Не надо, пожалуйста, здесь особенно пугаться слова «смерть». Нам ведь рассказывали свидетели-очевидцы, как она начинается. Взлет куда-то вверх, где то ли свет в туннеле, то ли обыденная обстановка твоего быта, — это технические подробности. Главная концептуальная штука: обретение полного, тотального спокойствия. Отвечая на карнегианский вопрос «Как перестать беспокоиться и начать жить?», можем смело ответить: помирай, и все как-то устроится.
Определившись бессознательно со смертельным приоритетом, подсознание включает программу саморазрушения. Как правило, настолько рациональную по сути, что ее затруднительно распознать, тем паче остановить.
В первой части этого текста мы осмелились дотронуться до А.С. Пушкина как главного русского литературного самоубийцы.
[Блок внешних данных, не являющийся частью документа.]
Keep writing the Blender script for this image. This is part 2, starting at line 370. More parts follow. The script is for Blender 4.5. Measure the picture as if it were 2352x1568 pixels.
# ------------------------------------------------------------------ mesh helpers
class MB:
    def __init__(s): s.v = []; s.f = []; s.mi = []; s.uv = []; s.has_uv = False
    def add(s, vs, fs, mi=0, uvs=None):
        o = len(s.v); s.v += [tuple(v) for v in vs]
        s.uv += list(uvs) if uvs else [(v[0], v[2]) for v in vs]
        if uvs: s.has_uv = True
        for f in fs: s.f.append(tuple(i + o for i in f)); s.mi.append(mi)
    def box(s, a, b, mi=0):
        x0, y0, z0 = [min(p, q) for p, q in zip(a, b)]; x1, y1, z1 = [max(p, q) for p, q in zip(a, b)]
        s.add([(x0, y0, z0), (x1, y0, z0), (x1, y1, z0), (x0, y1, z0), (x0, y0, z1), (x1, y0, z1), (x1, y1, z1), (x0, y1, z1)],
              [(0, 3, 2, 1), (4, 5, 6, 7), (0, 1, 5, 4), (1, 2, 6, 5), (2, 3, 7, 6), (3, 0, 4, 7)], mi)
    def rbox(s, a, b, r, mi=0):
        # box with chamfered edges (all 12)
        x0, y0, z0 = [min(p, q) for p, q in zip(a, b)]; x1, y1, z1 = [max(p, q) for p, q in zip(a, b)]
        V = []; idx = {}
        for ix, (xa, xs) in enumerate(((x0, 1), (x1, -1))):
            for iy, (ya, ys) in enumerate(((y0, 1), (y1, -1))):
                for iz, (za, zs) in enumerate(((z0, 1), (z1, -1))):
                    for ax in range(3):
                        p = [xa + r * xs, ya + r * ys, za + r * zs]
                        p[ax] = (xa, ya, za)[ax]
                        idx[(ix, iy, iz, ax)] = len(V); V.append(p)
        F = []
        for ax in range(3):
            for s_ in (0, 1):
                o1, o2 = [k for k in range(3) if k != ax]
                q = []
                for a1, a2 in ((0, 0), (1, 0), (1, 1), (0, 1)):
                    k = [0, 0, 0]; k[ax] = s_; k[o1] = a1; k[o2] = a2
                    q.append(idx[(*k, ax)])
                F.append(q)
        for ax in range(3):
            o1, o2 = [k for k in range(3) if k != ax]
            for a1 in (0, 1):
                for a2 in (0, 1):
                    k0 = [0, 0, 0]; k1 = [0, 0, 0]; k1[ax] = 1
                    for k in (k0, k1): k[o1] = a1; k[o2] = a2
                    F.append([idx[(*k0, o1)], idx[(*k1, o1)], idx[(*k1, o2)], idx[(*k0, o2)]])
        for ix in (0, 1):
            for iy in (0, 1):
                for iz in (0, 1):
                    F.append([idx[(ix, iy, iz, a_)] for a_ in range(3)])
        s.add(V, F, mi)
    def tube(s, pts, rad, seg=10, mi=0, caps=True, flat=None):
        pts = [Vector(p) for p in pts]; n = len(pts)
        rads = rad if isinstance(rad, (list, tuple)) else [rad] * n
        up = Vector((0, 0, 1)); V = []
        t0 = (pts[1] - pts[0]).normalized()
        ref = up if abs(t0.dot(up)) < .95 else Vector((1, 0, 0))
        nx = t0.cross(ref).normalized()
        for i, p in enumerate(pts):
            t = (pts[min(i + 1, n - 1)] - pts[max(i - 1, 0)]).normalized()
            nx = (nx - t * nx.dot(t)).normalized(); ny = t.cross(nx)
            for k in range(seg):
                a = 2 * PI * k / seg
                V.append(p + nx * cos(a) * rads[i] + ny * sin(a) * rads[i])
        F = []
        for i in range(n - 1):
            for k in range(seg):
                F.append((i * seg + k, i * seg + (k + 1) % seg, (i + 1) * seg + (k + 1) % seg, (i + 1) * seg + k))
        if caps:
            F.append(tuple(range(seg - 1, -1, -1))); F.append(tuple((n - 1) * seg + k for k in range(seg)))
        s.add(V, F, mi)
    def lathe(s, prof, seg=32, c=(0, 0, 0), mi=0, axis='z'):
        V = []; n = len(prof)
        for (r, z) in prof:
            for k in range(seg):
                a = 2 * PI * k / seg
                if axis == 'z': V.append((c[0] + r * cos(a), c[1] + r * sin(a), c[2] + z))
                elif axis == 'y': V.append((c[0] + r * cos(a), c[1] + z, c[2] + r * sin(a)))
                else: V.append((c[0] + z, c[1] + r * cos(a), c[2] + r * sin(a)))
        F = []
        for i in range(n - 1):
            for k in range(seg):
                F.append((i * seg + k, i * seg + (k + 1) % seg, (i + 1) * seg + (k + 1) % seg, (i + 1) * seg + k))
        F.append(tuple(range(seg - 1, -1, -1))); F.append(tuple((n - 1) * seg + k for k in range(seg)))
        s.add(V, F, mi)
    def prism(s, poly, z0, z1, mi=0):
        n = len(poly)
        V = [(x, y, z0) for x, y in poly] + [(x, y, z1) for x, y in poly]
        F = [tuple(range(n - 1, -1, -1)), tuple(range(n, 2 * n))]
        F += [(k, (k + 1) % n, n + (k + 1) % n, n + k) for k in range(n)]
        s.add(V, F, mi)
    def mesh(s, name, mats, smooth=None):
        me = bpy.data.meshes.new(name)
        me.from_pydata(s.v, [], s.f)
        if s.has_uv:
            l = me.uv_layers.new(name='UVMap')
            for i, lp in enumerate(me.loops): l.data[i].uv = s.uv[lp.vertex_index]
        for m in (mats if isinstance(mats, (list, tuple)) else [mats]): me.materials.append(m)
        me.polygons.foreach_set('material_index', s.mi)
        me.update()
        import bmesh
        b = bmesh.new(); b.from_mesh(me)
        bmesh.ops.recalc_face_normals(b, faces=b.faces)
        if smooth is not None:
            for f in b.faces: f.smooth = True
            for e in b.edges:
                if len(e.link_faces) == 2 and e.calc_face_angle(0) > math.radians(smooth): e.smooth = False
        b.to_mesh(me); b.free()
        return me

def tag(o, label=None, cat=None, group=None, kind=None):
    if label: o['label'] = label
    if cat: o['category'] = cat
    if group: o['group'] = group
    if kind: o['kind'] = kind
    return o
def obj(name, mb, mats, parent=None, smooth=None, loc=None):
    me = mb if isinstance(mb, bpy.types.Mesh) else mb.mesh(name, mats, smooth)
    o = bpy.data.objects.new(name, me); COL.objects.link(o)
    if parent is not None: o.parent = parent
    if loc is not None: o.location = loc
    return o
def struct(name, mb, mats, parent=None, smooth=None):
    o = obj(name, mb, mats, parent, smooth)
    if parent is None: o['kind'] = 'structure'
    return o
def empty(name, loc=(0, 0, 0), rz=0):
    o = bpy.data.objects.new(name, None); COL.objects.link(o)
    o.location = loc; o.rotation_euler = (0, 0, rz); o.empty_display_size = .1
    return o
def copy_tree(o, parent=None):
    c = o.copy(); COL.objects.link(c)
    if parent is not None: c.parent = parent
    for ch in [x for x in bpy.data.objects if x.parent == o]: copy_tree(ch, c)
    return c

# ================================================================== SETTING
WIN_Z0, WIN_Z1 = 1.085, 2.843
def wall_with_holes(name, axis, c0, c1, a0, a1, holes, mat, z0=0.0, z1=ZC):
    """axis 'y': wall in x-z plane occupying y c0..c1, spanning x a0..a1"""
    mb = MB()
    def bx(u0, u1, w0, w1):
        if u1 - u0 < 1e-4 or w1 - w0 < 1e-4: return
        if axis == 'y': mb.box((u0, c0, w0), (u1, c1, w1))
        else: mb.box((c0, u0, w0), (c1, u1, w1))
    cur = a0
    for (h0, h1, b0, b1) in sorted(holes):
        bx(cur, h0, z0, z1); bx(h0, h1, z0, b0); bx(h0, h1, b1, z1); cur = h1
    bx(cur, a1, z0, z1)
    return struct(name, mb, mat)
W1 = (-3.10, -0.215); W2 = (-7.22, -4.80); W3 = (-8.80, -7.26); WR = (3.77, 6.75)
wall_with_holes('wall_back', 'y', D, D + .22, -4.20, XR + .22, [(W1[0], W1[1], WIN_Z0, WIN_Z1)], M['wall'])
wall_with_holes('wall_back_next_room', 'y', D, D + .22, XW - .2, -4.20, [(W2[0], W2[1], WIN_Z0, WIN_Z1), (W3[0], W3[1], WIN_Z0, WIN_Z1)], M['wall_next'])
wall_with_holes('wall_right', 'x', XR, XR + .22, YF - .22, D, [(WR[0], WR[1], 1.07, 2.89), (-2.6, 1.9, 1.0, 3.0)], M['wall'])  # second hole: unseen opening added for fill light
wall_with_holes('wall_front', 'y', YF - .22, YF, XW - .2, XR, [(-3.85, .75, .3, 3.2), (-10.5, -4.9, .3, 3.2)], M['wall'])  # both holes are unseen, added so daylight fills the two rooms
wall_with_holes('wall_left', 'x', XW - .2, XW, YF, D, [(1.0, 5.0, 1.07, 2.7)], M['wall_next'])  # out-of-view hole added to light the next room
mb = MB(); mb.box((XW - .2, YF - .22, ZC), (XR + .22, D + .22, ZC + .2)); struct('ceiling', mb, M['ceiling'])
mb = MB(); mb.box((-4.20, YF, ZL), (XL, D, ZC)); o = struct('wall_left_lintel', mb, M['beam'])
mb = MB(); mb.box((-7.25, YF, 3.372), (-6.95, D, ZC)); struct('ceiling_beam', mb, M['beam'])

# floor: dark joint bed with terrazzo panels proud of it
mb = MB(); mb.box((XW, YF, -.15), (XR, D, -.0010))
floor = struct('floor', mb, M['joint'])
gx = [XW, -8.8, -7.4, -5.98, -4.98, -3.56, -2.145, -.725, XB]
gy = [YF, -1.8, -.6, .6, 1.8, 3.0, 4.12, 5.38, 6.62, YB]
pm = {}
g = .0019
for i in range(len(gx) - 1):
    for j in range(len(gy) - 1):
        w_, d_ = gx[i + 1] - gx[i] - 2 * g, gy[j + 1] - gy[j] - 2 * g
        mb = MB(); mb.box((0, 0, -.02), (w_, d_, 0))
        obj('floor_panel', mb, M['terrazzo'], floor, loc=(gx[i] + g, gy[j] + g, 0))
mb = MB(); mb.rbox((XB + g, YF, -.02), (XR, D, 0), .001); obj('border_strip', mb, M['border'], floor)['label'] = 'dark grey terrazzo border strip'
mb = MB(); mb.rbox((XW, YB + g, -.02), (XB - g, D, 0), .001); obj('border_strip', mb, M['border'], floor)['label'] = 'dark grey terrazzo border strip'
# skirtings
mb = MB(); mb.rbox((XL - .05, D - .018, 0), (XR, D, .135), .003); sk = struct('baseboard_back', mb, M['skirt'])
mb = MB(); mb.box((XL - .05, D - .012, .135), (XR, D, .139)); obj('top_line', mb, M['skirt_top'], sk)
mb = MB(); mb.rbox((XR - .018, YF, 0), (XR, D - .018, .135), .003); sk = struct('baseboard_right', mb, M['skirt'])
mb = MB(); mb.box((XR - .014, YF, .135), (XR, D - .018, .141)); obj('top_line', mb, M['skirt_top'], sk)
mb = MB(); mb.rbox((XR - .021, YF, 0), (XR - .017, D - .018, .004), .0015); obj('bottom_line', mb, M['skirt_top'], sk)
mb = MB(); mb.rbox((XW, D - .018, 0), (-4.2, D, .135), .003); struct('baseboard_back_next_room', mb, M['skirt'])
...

Сейчас дотронемся подробней.
А.А. Ахматова говорила, что в «Моцарте и Сальери» Пушкин отождествляет себя с Сальери. Мое мнение несколько иное: и с тем, и с другим. В маленькой трагедии описан процесс психоподготовки молодого классика к самоуничтожению. Он — это Моцарт, он же — и его убийца.
«Нет! не могу противиться я доле. Судьбе моей: я избран, чтоб его остановить», — говорит Сальери о Моцарте, а значит, Пушкин о самом себе.
Искусство и я — суть одно, мы жили (не)счастливо и умрем в один день. Вот принципиальный message гениального самокиллера.
Программа саморазрушения автоматически включается в некоторые минуты жизни. Например, когда клиент бессознательно ощущает исчерпание своего жизненного задания. Потому, собственно, перепрограммирование жизненного задания— важнейший способ пролонгации жизни, но мало кто пока этим оснащен и пользуется.
Что-то подобное мы начали замечать во Владимире Путине на границе февраля/марта 2014-го. Только что отзвучала триумфом Олимпиада в Сочи, и надо было сделать последний ход — заключить альянс с Западом о вечном мире и распределении обязанностей. И тут-то Запад, на путинский взгляд, нанес удар в спину. Революция (она же переворот) на Украине завершила долгую попытку ВВП разрешить неразрешимое: сохранить Россию такой, как она есть, и одновременно стать совершенно своим по все стороны Атлантики.
Тогда Путин объявил недостижимым друзьям войну. Аннексия Крыма и далее— гибридный конфликт по всем направлениям. Для страны, которая с 1991 года выстраивалась как часть Большого Запада, столь зависимая от него финансово, технологически, а главное, психологически, — это смерть.
Не говоря уже про перспективу большой войны с применением средств массового уничтожения.
На сознательном уровне это формулируется как «все хорошо», я, ВВП, безраздельный правитель одной седьмой части суши, убедился в том, что принудить евроатлантических партнеров к любви по-хорошему не получается.
Значит, принудим по-плохому. Это только кажется, что мы слабее. На самом деле — сильнее. У нас есть настоящая, а не игрушечно-демократическая власть, готовая отдавать самые страшные приказания, — и будут они исполнены.
У нас есть решимость перейти границы (географические и нет), которые они, в силу изнеженности и расхлябанности, не перейдут, у нас есть русские люди, всегда, в отличие от европейских недолюдей (или перелюдей), отдающие жизнь за царя. И у нас есть царь, который будет править столько, сколько захочет, а не сколько требуют закон или избиратели. Наконец, у нас осталось ядерное оружие, которое игнорировать нельзя даже с самой высокомерной позиции.
Потому мы победим. Сегодня или послезавтра — не имеет значения. У нас в запасе вечность, что нам поболтать часок-другой.
На бессознательном уровне все звучит совсем иначе. Я, могущественнейший из земных командиров, сделал все, что мог, но главного не добился и не добьюсь. Так что гори оно все космическим пламенем! Тем более что Россия ИЯ — суть одно, и исчезнем мы в один день, как Пушкин (Моцарт) — со своим неотрывным искусством.
Эта программа саморазрушения и реализуется с весны 2014-го. И если вы ищете дальнюю логику украинской, сирийской и всех еще не начатых Путиным войн — она уже найдена. Вот она.